'''

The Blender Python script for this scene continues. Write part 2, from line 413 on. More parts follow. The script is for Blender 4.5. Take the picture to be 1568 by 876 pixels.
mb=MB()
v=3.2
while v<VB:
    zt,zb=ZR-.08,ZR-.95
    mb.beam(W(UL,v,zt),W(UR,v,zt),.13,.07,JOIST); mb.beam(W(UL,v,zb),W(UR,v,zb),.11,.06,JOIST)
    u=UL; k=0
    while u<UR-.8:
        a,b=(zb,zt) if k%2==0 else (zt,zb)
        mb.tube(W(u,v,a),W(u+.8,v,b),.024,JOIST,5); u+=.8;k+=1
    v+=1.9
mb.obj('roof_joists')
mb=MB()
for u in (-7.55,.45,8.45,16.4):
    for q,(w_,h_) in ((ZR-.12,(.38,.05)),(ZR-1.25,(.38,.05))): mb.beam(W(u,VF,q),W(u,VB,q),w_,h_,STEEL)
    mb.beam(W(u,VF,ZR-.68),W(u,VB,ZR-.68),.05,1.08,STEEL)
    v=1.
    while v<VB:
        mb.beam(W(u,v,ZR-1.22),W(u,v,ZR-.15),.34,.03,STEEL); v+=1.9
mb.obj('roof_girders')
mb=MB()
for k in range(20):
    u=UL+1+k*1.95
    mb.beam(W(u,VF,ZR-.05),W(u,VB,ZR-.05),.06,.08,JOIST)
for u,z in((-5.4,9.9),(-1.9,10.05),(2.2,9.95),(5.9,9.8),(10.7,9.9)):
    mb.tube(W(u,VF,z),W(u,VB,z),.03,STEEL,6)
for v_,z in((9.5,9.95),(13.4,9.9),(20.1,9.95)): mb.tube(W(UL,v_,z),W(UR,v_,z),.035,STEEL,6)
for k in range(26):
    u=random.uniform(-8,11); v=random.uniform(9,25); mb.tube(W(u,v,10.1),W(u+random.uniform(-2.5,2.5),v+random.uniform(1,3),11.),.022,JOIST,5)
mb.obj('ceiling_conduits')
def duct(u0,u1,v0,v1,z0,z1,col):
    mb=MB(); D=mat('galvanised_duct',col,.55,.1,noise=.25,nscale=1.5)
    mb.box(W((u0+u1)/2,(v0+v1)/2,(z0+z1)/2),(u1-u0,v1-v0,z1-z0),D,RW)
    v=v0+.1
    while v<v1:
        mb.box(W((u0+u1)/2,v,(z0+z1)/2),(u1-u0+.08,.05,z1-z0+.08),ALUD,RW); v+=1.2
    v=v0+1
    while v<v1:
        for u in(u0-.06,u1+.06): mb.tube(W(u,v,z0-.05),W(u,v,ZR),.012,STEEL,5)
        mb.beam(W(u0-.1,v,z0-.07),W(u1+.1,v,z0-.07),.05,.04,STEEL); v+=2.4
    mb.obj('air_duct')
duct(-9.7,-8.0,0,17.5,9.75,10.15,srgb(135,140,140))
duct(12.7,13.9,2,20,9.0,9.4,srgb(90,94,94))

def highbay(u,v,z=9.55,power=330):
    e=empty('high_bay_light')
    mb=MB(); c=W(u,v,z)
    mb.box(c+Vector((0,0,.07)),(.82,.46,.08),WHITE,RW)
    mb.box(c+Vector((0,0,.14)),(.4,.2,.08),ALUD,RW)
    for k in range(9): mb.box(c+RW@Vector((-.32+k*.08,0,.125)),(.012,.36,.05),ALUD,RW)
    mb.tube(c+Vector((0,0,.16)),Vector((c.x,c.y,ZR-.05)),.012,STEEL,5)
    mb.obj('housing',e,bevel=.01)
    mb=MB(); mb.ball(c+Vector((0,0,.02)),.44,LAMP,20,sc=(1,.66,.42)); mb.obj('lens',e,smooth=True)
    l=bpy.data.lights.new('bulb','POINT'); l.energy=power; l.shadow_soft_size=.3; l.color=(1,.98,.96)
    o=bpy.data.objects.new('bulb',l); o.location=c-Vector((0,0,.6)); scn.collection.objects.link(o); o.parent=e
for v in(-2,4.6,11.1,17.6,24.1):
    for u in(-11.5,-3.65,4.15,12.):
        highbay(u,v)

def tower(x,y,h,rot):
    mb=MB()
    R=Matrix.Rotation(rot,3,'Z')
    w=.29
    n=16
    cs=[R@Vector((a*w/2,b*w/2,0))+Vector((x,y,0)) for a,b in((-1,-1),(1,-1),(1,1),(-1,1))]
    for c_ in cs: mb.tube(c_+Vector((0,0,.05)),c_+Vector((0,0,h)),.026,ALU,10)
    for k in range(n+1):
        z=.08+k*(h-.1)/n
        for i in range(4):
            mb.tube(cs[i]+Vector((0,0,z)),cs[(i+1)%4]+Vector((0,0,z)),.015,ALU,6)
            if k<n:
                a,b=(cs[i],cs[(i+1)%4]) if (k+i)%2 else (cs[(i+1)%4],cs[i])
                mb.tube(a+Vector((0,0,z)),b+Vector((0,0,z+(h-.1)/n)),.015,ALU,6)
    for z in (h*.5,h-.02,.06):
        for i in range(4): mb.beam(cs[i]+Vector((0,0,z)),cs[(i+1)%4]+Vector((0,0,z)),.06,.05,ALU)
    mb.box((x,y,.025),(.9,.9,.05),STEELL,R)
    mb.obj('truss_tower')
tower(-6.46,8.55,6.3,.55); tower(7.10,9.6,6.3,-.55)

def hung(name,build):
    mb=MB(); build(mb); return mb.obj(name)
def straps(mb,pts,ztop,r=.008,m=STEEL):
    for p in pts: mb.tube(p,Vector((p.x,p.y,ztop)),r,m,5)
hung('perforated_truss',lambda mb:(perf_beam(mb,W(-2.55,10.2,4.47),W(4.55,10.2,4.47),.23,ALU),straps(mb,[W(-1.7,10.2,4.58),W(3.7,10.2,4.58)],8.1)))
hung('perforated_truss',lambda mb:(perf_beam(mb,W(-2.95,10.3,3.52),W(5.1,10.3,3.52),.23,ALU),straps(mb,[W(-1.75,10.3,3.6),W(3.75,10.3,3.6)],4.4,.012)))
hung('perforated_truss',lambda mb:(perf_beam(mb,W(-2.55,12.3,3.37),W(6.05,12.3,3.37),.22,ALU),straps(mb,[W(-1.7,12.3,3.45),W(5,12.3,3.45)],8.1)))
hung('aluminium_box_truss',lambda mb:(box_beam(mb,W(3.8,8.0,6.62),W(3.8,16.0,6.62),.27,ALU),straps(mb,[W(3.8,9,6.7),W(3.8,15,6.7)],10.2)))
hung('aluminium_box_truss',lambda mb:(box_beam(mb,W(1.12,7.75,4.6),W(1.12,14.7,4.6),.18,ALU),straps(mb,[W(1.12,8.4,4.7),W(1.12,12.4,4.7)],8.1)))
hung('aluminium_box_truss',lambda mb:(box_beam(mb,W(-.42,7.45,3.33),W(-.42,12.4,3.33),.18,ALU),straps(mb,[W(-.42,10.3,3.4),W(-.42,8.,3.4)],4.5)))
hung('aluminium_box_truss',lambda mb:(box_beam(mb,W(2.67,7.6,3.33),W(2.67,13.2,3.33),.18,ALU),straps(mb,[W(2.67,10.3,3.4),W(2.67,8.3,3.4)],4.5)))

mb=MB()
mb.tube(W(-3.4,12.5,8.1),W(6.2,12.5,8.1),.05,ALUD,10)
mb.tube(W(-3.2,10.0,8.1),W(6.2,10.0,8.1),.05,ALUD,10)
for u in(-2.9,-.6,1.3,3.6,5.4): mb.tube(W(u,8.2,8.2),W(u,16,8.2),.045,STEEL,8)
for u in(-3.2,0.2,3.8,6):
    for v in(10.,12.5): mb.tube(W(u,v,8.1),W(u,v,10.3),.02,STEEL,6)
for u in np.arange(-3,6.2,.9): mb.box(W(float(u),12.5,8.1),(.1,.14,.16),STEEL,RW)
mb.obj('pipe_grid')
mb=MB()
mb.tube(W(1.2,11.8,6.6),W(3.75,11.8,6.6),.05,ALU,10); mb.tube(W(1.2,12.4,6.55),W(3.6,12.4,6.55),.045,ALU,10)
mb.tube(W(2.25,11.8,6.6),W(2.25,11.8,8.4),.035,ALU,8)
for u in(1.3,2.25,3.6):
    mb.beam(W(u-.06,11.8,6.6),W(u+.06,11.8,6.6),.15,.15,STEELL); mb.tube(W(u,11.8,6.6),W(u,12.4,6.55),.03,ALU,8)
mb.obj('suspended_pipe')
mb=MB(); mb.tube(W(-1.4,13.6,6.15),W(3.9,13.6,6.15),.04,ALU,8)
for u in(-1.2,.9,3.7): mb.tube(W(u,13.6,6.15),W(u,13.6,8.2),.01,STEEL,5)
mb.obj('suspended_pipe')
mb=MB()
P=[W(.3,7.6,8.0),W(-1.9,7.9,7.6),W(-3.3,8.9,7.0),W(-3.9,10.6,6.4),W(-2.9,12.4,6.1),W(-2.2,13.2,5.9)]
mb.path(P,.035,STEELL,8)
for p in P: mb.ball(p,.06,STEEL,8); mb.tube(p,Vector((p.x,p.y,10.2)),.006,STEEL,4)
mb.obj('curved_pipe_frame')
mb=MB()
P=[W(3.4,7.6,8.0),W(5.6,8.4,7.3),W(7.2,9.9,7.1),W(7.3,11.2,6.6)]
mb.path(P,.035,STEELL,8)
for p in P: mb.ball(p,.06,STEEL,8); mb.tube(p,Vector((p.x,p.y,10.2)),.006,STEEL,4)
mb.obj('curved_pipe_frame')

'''

Print the material above verbatim, first line through the line containing "duct(12.7,13.9,2,20,9.0,9.4,srgb(90,94,94))", both included.

The Blender Python script for this scene continues. Write part 2, from line 413 on. More parts follow. The script is for Blender 4.5. Take the picture to be 1568 by 876 pixels.
mb=MB()
v=3.2
while v<VB:
    zt,zb=ZR-.08,ZR-.95
    mb.beam(W(UL,v,zt),W(UR,v,zt),.13,.07,JOIST); mb.beam(W(UL,v,zb),W(UR,v,zb),.11,.06,JOIST)
    u=UL; k=0
    while u<UR-.8:
        a,b=(zb,zt) if k%2==0 else (zt,zb)
        mb.tube(W(u,v,a),W(u+.8,v,b),.024,JOIST,5); u+=.8;k+=1
    v+=1.9
mb.obj('roof_joists')
mb=MB()
for u in (-7.55,.45,8.45,16.4):
    for q,(w_,h_) in ((ZR-.12,(.38,.05)),(ZR-1.25,(.38,.05))): mb.beam(W(u,VF,q),W(u,VB,q),w_,h_,STEEL)
    mb.beam(W(u,VF,ZR-.68),W(u,VB,ZR-.68),.05,1.08,STEEL)
    v=1.
    while v<VB:
        mb.beam(W(u,v,ZR-1.22),W(u,v,ZR-.15),.34,.03,STEEL); v+=1.9
mb.obj('roof_girders')
mb=MB()
for k in range(20):
    u=UL+1+k*1.95
    mb.beam(W(u,VF,ZR-.05),W(u,VB,ZR-.05),.06,.08,JOIST)
for u,z in((-5.4,9.9),(-1.9,10.05),(2.2,9.95),(5.9,9.8),(10.7,9.9)):
    mb.tube(W(u,VF,z),W(u,VB,z),.03,STEEL,6)
for v_,z in((9.5,9.95),(13.4,9.9),(20.1,9.95)): mb.tube(W(UL,v_,z),W(UR,v_,z),.035,STEEL,6)
for k in range(26):
    u=random.uniform(-8,11); v=random.uniform(9,25); mb.tube(W(u,v,10.1),W(u+random.uniform(-2.5,2.5),v+random.uniform(1,3),11.),.022,JOIST,5)
mb.obj('ceiling_conduits')
def duct(u0,u1,v0,v1,z0,z1,col):
    mb=MB(); D=mat('galvanised_duct',col,.55,.1,noise=.25,nscale=1.5)
    mb.box(W((u0+u1)/2,(v0+v1)/2,(z0+z1)/2),(u1-u0,v1-v0,z1-z0),D,RW)
    v=v0+.1
    while v<v1:
        mb.box(W((u0+u1)/2,v,(z0+z1)/2),(u1-u0+.08,.05,z1-z0+.08),ALUD,RW); v+=1.2
    v=v0+1
    while v<v1:
        for u in(u0-.06,u1+.06): mb.tube(W(u,v,z0-.05),W(u,v,ZR),.012,STEEL,5)
        mb.beam(W(u0-.1,v,z0-.07),W(u1+.1,v,z0-.07),.05,.04,STEEL); v+=2.4
    mb.obj('air_duct')
duct(-9.7,-8.0,0,17.5,9.75,10.15,srgb(135,140,140))
duct(12.7,13.9,2,20,9.0,9.4,srgb(90,94,94))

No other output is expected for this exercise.